Jak piszą radni gminy jeśli prowincja czegoś nie zrobi, będzie tylko gorzej i młodzi ludzie szukający swojego pierwszego mieszkania pozostaną z niczym. Już teraz, jak zaznaczają w liście skierowanym do wszystkich partii politycznych, sytuacja jest tragiczna. Dlatego też radni chcą, by politycy stworzyli koalicję, sojusz ponad partyjnymi podziałami, aby rozwiązać ten problem.
Co się dzieje
Jak wskazują samorządowcy, co roku na ich teren przybywa coraz więcej pracowników migrujących z Polski i Rumunii. Ludzie ci sami w sobie nie stanowią problemu. Władze cieszą się, iż gastarbeiterzy przyjeżdżają do nich. „Ci pracownicy migrujący są naprawdę potrzebni w wielu miejscach. Nie możemy się bez ich obejść” – mówi Nees Van Wolfswinkel z gminy Neder-Betuwe w rozmowie z AD, dodając: "Ale teraz widzimy, np., że odchodzą doświadczeni polscy pracownicy – ludzie, których nie zawsze trzeba szkolić. Wyjeżdżają do Niemiec lub Danii. Nie dlatego, że tam zarabiają więcej, ale dlatego, że mieszkalnictwo jest tam lepiej zorganizowane”.
Dwa problemy, ten sam powód
Van Wolfswinkel wskazuje więc na dwa problemy. Z jednej strony na ich teren przyjeżdża dużo nowych pracowników. Z drugiej, ci doświadczeni, którzy zżyli się z tym społeczeństwem, opuszczają rejon, ponieważ władze nie mogą im zagwarantować należytych warunków lokalowych.
Tych samych warunków nie da się też zagwarantować nawet młodym Holendrom, którzy chcieliby wynieść się od rodziców. Dla jednych i drugich po prostu nie ma wolnych domów, by mogli w nich spokojnie żyć. Tzn. domy są, ale są szybko wykupowane przez agencje pracy, które lokują w nich dziesiątki nowoprzybyłych. W efekcie dla Holendrów jak i dla, np.
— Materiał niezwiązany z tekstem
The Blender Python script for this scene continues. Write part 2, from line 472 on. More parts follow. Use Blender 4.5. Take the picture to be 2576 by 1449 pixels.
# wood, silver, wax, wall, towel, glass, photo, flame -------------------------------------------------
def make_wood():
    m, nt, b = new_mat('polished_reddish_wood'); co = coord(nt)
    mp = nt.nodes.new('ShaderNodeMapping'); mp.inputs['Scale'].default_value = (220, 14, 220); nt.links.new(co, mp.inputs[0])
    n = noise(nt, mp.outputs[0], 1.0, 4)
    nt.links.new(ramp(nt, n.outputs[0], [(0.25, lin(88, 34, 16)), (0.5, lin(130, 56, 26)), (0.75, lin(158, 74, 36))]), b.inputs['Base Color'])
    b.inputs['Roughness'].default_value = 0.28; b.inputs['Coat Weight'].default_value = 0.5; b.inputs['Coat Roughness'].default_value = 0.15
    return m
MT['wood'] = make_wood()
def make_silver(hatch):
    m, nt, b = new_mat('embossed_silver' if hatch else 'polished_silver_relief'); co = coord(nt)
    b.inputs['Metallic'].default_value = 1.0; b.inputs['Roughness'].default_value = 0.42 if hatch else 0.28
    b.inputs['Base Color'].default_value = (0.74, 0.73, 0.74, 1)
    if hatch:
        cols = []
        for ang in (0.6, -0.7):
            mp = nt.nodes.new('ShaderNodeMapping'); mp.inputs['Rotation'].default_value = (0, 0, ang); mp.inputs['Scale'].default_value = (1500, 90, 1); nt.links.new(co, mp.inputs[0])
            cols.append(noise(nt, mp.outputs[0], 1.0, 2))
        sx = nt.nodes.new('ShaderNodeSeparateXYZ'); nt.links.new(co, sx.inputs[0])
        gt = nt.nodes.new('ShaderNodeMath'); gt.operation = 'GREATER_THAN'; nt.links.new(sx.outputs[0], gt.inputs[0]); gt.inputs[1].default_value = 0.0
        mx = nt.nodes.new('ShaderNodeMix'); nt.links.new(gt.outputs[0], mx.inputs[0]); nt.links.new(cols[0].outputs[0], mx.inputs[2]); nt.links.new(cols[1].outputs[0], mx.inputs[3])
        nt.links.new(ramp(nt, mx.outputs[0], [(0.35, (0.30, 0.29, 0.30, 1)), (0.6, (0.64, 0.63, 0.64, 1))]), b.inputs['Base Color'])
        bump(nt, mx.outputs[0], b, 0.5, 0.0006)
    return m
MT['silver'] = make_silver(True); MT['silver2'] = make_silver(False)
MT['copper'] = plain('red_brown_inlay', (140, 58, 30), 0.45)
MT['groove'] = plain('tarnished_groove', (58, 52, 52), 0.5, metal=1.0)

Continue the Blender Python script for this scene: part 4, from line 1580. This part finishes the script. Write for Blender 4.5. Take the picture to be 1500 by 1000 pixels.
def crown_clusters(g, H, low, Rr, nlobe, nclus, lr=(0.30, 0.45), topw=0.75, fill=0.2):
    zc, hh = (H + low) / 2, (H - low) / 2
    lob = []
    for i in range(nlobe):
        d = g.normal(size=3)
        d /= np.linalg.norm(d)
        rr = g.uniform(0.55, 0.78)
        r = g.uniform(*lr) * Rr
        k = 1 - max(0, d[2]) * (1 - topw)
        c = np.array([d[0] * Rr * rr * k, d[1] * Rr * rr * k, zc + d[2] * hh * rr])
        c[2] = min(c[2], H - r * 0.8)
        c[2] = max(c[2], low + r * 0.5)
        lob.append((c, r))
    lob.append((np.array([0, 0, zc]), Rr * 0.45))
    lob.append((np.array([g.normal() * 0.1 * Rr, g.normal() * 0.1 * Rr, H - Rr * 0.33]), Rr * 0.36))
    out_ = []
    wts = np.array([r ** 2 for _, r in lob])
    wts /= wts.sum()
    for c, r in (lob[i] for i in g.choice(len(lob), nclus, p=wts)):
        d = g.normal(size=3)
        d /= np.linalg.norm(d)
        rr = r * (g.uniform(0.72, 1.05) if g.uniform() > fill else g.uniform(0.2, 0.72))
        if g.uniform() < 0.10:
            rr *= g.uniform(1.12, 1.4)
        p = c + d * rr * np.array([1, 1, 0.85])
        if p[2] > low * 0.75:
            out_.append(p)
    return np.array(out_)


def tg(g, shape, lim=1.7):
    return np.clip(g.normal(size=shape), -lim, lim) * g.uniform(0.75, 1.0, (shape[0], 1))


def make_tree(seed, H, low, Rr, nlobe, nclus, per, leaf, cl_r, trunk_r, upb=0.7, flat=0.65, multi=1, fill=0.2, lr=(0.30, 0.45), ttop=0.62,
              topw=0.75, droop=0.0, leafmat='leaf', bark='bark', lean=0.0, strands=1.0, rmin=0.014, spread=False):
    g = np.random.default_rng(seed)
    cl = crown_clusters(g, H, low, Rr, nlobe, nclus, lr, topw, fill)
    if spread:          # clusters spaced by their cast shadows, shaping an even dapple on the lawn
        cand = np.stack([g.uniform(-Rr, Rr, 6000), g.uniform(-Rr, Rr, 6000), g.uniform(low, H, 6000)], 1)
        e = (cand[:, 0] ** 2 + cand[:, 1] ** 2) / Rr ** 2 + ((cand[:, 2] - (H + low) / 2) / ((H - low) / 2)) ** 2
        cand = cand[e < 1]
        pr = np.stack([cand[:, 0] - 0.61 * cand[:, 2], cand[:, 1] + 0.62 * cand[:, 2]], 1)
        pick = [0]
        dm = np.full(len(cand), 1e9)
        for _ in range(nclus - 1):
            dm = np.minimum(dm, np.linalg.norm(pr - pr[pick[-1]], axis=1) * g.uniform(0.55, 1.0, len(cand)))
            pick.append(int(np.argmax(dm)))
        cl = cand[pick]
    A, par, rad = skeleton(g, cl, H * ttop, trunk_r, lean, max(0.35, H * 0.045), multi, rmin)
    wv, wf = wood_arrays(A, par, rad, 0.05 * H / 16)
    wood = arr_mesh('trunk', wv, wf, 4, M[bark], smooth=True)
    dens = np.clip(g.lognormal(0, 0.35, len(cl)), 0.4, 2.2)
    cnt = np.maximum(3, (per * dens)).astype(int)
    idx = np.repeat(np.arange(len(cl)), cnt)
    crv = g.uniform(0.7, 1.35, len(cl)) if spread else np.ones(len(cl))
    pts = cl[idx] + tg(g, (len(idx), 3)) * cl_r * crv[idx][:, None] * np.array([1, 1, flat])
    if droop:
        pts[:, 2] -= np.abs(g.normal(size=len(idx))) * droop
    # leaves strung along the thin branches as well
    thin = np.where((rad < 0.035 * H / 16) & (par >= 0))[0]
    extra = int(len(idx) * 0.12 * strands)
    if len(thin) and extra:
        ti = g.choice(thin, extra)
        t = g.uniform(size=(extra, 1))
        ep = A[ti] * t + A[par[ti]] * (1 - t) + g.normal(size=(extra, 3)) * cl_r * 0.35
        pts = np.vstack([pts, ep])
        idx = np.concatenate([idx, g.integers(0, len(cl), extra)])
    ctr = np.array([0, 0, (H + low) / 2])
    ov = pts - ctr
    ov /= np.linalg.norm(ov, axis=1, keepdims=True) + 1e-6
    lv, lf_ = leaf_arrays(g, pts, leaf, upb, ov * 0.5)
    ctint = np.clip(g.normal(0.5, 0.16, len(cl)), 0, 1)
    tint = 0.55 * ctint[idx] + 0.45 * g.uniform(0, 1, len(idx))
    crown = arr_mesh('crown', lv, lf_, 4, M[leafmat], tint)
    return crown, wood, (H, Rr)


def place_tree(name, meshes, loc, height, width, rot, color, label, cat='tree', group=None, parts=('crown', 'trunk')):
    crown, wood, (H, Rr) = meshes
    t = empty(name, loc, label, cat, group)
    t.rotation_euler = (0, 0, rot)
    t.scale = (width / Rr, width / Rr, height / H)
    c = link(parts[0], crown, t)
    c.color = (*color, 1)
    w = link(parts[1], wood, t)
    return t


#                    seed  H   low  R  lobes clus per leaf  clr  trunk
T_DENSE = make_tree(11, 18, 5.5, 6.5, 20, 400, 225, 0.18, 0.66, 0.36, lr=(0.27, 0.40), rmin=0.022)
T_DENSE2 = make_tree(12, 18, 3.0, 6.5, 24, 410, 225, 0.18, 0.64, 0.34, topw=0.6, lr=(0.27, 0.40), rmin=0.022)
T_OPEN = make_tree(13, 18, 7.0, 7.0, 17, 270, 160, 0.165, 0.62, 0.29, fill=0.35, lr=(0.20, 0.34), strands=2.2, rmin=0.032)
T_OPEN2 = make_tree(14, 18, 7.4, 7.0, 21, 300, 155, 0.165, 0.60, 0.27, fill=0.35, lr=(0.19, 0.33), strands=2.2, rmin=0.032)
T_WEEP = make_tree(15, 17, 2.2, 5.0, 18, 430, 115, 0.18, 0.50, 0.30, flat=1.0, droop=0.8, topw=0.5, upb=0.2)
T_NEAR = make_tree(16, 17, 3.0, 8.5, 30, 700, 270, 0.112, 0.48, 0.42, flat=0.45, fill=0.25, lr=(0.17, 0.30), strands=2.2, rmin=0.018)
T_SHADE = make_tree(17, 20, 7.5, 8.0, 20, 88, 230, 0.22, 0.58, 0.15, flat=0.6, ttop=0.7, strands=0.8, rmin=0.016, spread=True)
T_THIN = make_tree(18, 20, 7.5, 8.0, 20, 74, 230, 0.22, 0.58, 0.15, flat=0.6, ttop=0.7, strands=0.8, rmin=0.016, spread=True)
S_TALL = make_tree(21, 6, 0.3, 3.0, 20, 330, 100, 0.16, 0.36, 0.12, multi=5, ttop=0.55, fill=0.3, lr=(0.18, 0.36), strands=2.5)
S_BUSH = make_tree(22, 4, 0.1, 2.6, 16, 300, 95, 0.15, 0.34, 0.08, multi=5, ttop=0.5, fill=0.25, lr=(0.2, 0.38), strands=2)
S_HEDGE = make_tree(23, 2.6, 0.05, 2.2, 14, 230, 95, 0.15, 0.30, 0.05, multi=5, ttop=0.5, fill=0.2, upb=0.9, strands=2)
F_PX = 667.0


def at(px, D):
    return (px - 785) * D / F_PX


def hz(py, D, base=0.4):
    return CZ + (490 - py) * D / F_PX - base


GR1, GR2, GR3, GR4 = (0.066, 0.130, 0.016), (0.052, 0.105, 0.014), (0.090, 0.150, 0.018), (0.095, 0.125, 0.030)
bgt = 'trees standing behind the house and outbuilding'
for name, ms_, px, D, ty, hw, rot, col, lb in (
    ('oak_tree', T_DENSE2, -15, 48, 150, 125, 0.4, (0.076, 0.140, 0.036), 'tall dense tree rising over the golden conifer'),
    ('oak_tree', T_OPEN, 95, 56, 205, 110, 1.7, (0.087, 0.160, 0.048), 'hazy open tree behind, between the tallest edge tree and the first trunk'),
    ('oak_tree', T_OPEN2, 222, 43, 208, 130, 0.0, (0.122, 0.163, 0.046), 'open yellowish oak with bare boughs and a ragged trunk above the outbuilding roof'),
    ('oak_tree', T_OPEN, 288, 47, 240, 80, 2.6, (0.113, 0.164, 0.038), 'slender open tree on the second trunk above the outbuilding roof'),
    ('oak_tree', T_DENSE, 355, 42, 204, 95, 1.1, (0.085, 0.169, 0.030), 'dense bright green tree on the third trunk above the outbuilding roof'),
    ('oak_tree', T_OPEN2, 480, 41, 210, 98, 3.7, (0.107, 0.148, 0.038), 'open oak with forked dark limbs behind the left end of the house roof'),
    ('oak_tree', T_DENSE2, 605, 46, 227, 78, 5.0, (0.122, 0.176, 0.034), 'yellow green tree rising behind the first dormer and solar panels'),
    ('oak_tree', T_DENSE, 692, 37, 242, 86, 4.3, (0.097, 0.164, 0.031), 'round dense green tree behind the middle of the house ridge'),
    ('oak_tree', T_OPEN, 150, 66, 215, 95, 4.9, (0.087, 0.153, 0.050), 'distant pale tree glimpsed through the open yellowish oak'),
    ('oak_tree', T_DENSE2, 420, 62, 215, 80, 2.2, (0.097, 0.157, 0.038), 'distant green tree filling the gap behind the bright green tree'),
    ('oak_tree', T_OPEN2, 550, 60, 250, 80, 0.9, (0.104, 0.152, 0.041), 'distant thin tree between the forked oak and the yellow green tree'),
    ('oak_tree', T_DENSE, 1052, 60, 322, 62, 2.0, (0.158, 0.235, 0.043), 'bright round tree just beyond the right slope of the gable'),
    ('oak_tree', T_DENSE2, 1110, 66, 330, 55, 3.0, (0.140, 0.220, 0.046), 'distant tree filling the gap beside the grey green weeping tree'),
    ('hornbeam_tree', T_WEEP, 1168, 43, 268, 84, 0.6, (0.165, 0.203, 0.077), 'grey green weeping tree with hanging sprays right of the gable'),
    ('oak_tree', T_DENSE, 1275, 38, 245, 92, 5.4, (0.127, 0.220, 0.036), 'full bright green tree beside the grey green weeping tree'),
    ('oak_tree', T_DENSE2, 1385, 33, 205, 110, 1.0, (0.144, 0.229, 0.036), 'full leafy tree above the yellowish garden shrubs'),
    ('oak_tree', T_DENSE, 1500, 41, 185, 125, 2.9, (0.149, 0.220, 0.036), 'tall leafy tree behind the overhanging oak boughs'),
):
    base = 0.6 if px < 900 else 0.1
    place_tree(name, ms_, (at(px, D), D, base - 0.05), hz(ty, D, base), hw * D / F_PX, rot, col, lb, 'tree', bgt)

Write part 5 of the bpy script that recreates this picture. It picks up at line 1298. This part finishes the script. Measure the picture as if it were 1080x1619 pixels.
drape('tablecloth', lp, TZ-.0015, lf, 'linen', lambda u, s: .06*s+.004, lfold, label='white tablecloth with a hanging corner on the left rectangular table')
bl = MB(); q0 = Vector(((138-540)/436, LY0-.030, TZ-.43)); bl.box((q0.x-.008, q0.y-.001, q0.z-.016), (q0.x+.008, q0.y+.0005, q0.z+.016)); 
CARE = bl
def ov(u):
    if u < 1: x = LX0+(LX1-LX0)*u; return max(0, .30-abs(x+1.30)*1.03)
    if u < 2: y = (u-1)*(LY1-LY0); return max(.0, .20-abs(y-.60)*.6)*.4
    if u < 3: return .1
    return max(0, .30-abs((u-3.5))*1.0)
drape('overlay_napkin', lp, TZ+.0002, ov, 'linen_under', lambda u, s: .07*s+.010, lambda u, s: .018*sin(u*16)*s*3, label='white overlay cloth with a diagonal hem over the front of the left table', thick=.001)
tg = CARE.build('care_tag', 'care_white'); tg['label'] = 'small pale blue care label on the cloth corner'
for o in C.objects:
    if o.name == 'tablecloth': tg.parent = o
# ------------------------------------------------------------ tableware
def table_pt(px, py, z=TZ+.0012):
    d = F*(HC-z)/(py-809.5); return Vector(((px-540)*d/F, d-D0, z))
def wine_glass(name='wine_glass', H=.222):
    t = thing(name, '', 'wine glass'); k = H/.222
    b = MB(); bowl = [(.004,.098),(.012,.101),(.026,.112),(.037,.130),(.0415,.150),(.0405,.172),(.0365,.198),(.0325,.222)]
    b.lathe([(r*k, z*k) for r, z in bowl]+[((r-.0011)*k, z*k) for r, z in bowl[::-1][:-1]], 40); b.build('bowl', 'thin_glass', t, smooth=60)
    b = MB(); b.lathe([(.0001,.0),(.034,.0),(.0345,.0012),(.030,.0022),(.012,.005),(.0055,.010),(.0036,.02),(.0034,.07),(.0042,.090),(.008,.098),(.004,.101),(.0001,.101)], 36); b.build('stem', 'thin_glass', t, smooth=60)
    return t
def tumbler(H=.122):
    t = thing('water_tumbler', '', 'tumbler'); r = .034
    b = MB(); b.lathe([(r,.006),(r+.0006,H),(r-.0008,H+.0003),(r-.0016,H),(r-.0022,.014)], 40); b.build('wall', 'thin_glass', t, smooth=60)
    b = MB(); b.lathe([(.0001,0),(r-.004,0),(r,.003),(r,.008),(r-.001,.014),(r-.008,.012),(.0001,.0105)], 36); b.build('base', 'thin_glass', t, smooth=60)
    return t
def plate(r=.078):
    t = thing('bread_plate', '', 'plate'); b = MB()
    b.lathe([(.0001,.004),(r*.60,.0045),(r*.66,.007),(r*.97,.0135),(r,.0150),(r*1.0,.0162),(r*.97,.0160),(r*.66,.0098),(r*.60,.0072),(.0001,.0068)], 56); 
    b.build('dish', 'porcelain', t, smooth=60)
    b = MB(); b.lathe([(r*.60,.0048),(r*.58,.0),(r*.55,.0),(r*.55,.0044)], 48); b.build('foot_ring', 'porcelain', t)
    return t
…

Polaków, którzy mają tu dobrą pracę (już bez pośrednictwa agencji) i chcieliby zamieszkać na stałe, nie ma miejsca.
Rozwiązanie
Jakie jest rozwiązanie tego problemu? Trzeba stawiać nowe domy, nie jednak dla miejscowych, ale dla migrantów. Potrzebne są hotele robotnicze, kompleksy specjalnie przygotowanych „polskich domków” tak, by gastarbeiterzy mogli mieszkać w godziwych warunkach. By agencje miały ich tym samym gdzie zakwaterować i nie podbierały one domów na rynku pierwotnym i wtórnym z klasycznego budownictwa.
Inwestycje te, zdaniem władz regionu, trzeba rozpocząć jak najszybciej. Obecnie bowiem na tamtejszym obszarze przebywa około 65 000 migrantów zarobkowych, a ma ich być jeszcze więcej. Szacunki na 2030 mówią aż o 90 tysiącach.
Niech się inni martwią
Trzeba więc budować dla migrantów i władze regionu chcą to robić. Na każdym kroku spotykają się jednak z oporem społeczeństwa. To bowiem nie chce mieć w okolicy osiedli lub hoteli z migrantami zarobkowymi. Z drugiej jednak strony ci sami ludzie piszą często listy do władz z pretensjami, iż ich nieruchomości tracą na wartości, bo agencje pracy kupują pustostany w okolicy i lokują tam migrantów zarobkowych. Widać tu więc brak spójnego myślenia i wyjaśnienia społeczeństwu, iż przybysze z Polski, Rumunii czy innych krajów muszą gdzieś mieszkać. Jeśli zaś nie mają dedykowanej infrastruktury, to muszą korzystać z tego co jest.
Dlatego też samorządowcy chcą, by władze prowincji albo nawet decydenci w Hadze zadziałali odgórnie i rozwiązali ten problem. Inaczej bowiem, biorąc pod uwagę opór społeczeństwa na poziomie gmin, prace raczej nie ruszą. W efekcie bez mieszkań zostaną nie tylko gastarbeiterzy, ale i sami Holendrzy.